» DIRECTIONS: Skip every picture, and extract verbatim the lines from the line containing "Build this scene" to the line containing "SC.camera = cam", both lines included.

» PROVIDED DATA:
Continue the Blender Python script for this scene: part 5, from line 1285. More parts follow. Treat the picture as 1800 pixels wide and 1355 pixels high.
* * *
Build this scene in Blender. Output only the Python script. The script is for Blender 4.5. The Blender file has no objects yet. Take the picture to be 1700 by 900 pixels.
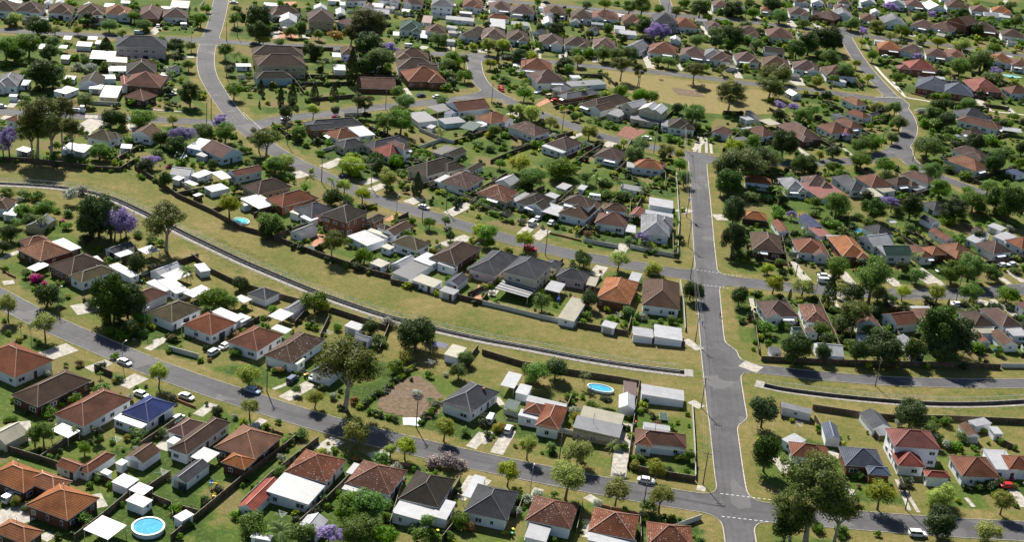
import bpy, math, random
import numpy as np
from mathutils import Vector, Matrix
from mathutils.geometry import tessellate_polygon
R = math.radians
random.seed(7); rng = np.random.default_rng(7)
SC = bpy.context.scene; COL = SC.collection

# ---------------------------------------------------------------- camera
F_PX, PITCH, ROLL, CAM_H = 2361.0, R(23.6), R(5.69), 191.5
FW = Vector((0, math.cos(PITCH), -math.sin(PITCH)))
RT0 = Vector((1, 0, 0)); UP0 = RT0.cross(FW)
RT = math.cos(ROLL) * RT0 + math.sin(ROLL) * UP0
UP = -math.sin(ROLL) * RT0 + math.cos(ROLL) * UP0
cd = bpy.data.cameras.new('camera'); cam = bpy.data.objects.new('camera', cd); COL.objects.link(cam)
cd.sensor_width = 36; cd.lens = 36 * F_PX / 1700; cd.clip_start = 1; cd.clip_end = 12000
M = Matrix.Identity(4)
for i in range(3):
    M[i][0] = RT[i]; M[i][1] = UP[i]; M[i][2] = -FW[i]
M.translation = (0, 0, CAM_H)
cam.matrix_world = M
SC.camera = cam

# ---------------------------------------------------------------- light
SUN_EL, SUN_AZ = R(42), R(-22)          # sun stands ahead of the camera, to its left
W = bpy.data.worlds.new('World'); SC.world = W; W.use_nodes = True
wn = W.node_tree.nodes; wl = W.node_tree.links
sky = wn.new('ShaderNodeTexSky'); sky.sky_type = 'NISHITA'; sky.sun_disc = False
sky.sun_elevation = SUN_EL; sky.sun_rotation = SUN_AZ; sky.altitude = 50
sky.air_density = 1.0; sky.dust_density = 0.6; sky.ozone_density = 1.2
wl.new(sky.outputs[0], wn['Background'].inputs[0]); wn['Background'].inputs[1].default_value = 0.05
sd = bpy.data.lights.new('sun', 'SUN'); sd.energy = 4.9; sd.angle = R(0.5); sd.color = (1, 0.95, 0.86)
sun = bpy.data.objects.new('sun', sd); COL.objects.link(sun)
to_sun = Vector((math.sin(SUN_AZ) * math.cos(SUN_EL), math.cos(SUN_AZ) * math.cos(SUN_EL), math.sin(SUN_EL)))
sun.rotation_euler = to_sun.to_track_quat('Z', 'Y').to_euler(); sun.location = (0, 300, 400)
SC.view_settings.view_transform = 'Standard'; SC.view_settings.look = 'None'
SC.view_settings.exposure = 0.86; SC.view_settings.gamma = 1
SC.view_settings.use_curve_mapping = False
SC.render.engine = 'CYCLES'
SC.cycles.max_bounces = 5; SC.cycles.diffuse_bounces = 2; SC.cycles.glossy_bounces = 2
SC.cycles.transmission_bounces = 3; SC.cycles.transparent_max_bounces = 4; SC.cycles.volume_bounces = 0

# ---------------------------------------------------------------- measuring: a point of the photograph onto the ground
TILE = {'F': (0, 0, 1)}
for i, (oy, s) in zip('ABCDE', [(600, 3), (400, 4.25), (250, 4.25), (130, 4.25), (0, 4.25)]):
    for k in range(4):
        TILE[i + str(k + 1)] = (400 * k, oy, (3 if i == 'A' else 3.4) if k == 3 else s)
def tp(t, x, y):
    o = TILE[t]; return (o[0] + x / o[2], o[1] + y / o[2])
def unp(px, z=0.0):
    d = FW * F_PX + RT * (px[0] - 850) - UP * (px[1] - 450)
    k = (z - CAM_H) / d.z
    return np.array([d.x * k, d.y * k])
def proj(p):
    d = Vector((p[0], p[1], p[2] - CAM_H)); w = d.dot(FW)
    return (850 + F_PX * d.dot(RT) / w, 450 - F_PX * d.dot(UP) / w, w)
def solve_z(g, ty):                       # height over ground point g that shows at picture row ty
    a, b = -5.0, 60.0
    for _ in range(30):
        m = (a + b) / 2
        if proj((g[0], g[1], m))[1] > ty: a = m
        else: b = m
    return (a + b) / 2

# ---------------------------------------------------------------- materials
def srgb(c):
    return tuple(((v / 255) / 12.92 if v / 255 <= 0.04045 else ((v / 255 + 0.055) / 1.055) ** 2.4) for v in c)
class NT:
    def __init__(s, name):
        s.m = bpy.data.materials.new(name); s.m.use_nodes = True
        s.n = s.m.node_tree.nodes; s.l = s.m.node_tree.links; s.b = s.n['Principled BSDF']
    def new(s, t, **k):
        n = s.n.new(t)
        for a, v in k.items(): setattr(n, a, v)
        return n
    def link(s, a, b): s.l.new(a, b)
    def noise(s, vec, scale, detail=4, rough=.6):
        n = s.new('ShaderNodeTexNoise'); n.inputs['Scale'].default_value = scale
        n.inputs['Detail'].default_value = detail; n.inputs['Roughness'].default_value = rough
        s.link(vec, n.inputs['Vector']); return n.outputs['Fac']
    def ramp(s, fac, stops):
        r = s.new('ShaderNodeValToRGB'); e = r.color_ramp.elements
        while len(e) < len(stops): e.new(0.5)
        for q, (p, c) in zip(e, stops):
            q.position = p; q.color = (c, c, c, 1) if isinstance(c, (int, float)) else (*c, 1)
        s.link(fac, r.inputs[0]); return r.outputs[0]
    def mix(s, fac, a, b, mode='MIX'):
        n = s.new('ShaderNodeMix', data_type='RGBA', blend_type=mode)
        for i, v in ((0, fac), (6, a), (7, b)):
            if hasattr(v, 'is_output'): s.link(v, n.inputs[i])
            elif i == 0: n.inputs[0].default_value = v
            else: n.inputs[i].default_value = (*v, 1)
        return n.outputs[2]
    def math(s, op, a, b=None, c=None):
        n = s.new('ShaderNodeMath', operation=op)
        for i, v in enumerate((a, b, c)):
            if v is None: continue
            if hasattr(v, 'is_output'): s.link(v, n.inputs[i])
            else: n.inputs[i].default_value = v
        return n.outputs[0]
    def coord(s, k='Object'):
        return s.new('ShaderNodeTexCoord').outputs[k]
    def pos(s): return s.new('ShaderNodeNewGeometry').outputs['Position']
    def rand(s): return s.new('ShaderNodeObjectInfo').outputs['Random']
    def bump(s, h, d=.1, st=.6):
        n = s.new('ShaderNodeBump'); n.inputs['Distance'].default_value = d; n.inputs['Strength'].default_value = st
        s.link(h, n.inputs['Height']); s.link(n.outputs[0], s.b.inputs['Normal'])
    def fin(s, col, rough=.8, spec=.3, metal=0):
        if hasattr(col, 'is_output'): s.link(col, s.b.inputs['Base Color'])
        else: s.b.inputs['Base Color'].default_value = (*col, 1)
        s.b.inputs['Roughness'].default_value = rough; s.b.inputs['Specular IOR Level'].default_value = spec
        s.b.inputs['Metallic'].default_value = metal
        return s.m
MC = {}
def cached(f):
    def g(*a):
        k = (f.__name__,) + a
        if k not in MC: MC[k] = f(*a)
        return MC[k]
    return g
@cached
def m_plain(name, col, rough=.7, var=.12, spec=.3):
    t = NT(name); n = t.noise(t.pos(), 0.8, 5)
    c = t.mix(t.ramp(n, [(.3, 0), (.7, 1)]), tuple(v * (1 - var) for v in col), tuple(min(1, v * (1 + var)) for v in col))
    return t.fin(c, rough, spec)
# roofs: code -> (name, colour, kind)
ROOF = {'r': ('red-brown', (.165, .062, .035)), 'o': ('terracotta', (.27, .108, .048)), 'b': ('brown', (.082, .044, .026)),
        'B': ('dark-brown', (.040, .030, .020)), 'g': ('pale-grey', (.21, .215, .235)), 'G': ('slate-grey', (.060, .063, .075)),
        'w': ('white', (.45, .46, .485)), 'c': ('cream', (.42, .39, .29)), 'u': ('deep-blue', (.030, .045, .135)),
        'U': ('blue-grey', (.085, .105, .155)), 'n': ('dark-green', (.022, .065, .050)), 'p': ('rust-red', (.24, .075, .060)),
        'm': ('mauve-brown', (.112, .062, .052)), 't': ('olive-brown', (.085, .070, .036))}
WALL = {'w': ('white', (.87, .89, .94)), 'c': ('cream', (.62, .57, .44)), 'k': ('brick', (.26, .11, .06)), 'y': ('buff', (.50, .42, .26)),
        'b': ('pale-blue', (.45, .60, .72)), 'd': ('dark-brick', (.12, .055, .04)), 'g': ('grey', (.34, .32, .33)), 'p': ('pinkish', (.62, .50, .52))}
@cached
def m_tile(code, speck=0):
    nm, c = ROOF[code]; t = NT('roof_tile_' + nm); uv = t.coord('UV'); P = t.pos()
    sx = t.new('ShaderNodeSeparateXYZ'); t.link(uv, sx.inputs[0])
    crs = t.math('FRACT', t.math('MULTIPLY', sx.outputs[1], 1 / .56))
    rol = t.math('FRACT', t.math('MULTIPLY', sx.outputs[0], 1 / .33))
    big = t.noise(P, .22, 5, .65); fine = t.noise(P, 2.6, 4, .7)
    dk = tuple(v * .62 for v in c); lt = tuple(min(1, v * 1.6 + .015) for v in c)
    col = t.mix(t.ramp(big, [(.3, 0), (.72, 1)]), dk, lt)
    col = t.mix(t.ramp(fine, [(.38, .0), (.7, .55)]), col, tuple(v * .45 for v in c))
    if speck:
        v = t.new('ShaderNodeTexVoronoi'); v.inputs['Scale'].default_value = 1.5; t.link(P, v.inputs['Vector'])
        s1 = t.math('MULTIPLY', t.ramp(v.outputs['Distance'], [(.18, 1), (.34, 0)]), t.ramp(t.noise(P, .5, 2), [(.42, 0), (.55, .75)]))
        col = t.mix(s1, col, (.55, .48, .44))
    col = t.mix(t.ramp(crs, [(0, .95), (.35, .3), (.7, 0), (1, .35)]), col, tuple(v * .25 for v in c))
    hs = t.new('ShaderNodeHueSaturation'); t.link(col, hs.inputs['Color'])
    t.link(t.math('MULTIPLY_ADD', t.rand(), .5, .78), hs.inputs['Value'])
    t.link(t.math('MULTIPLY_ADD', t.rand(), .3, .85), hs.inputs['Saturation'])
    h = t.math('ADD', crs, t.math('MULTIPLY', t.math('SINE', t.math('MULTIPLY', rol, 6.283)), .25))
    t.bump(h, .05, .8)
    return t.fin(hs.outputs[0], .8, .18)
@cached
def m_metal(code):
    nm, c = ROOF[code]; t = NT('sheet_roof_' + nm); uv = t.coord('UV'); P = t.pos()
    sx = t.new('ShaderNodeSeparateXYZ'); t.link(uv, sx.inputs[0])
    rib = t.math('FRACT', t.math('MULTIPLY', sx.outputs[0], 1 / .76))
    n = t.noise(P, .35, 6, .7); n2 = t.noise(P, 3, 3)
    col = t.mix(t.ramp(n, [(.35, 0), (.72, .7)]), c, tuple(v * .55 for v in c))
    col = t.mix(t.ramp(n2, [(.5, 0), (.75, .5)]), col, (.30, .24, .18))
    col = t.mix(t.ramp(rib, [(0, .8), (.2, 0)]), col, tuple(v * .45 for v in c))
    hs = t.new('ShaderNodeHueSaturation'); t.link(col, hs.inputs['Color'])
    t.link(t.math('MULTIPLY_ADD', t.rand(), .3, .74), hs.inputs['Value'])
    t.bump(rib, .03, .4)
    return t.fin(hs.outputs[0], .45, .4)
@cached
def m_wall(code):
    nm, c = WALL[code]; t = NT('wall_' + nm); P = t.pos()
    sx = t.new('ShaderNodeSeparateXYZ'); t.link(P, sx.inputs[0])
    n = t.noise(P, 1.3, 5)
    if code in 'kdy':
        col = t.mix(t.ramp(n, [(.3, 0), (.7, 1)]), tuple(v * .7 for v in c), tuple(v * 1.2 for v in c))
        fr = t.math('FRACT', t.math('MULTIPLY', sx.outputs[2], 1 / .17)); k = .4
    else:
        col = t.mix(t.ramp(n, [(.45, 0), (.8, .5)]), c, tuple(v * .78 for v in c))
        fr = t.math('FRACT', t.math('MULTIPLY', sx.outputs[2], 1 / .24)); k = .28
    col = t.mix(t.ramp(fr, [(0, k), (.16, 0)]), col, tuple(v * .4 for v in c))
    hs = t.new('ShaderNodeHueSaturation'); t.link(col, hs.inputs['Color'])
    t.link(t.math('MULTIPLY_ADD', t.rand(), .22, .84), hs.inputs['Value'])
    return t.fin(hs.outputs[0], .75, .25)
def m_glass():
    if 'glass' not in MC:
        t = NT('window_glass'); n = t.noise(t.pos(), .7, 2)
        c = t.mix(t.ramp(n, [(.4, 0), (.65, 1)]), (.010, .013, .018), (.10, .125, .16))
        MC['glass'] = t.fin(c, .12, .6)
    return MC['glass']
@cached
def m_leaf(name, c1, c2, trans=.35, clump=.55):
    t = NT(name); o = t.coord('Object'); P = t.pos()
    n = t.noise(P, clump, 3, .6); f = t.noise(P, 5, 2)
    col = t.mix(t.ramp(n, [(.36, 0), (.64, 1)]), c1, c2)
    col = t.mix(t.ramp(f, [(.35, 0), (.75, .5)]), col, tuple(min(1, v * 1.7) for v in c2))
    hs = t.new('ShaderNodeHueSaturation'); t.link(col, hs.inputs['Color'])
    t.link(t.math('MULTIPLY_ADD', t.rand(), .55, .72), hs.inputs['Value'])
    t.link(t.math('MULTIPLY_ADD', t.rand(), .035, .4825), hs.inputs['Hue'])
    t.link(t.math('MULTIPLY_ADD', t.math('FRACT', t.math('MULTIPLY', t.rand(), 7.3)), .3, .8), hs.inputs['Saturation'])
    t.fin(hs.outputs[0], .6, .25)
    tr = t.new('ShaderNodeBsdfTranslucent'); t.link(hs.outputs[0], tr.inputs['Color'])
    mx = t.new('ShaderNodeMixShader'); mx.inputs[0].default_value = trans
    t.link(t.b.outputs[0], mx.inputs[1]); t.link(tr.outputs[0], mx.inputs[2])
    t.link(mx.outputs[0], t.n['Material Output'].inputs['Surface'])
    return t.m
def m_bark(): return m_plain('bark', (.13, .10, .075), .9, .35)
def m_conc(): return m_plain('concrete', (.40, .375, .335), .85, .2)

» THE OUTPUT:
Build this scene in Blender. Output only the Python script. The script is for Blender 4.5. The Blender file has no objects yet. Take the picture to be 1700 by 900 pixels.
import bpy, math, random
import numpy as np
from mathutils import Vector, Matrix
from mathutils.geometry import tessellate_polygon
R = math.radians
random.seed(7); rng = np.random.default_rng(7)
SC = bpy.context.scene; COL = SC.collection

# ---------------------------------------------------------------- camera
F_PX, PITCH, ROLL, CAM_H = 2361.0, R(23.6), R(5.69), 191.5
FW = Vector((0, math.cos(PITCH), -math.sin(PITCH)))
RT0 = Vector((1, 0, 0)); UP0 = RT0.cross(FW)
RT = math.cos(ROLL) * RT0 + math.sin(ROLL) * UP0
UP = -math.sin(ROLL) * RT0 + math.cos(ROLL) * UP0
cd = bpy.data.cameras.new('camera'); cam = bpy.data.objects.new('camera', cd); COL.objects.link(cam)
cd.sensor_width = 36; cd.lens = 36 * F_PX / 1700; cd.clip_start = 1; cd.clip_end = 12000
M = Matrix.Identity(4)
for i in range(3):
    M[i][0] = RT[i]; M[i][1] = UP[i]; M[i][2] = -FW[i]
M.translation = (0, 0, CAM_H)
cam.matrix_world = M
SC.camera = cam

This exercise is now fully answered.